Apple's New "FaceID" Could Be A Powerful Mass Spying Tool
Apple's New "FaceID"
Could Be A Powerful Mass Spying Tool
by Tyler Durden Sep 15, 2017 10:14 PM Authored by Mac Slavo via SHTFplan.com
On
Tuesday, Apple revealed their newest phone. The new line was anticipated by
Apple users and is another cult favorite. But many are rightly skeptical
of the “FaceID” feature.
FaceID,
is a tool that would use facial recognition to identify individuals and unlock
their phones for use. Unsurprisingly, this has generated some major
anxiety about mass spying and privacy concerns. Retailers already have a
desire for facial recognition technology. They want to monitor consumers,
and without legally binding terms and Apple could use FaceID to track consumer
patterns at its stores or develop and sell data to others.
That seems minor on the
surface, but the
ramifications could be enormous.
It’s also highly
possible that police would be able to more easily unlock phones without consent
by simply holding an individual’s phone up to his or her face, violating the
rights of the person to privacy.
But FaceID should create fear
about another form of government surveillance too. And this one is a rights
violation of every person on earth: mass scans to identify individuals based on
face profiles. Law enforcement is rapidly increasing their use of facial
recognition; one in two American adults are already enrolled in a
law enforcement facial recognition network, and at least one in four police
departments has the capability to run face recognition searches. This could make Apple the target for a new
mass surveillance order.
While Facebook has a
powerful facial recognition system, it doesn’t maintain the
operating systems that control the cameras on phones, tablets, and laptops that
stare at us every day.
Apple’s
new system completely changes that. For the first time, a company
will have a facial recognition system with millions of profiles, and the hardware
to scan and identify faces throughout the world.
According to Wired, this is a system already ripe for government
abuse. The government could issue an order to
Apple with a set of targets and instructions to scan iPhones, iPads, and Macs
to search for specific targets based on FaceID, and then Apple would provide
the government with those targets’ location based on the GPS data of devices’ that
receive a match. Apple has a good record of fighting for
user privacy, but there’s only so much the company could do if its
objections to an order are turned down by the courts. And the government is
already looking into how this could benefit them, but are hiding behind the
guise of “privacy.” On Wednesday Sen. Al Franken (D-Minnesota) released a letter to
Apple CEO Tim Cook, asking how the company will handle the technology’s
security and privacy implications.
But this type of sleazy
“Big Brother” activity by the government is not new.

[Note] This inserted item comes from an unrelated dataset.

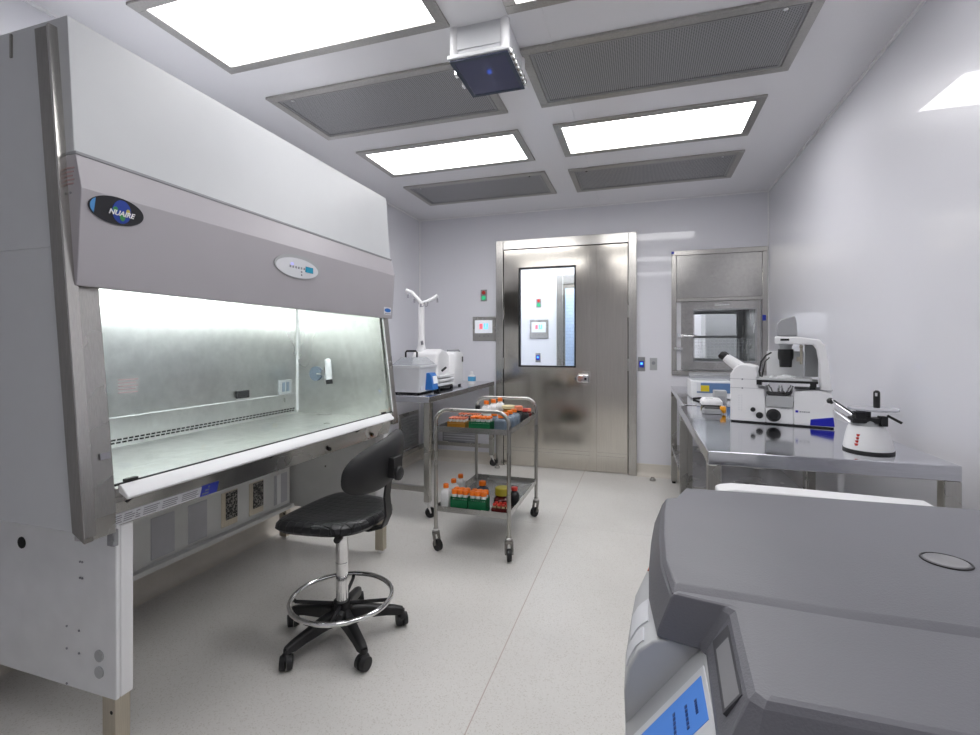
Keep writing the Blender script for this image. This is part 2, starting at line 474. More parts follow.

Over the last decade the government has
increasingly embraced this type of mass scan method. Edward Snowden’s disclosures
revealed the existence of Upstream, a program under FISA Section 702 (set to expire in
just a few months). With Upstream, the NSA scans all internet
communications going into and out of the United States for
surveillance targets’ emails, as well as IP addresses and what the agency has
called cybersignatures.
And last year Reuters revealed that
Yahoo, in compliance with a government order, built custom software to scan
hundreds of millions of email accounts for content that contained a digital
signature used by surveillance targets. –Wired
Mass facial recognition scans
are unconstitutional and a gross violation of human privacy rights. But that
has yet to stop the overreaching government from its pursuit of an even more
effective method of their goal of dystopian mass surveillance.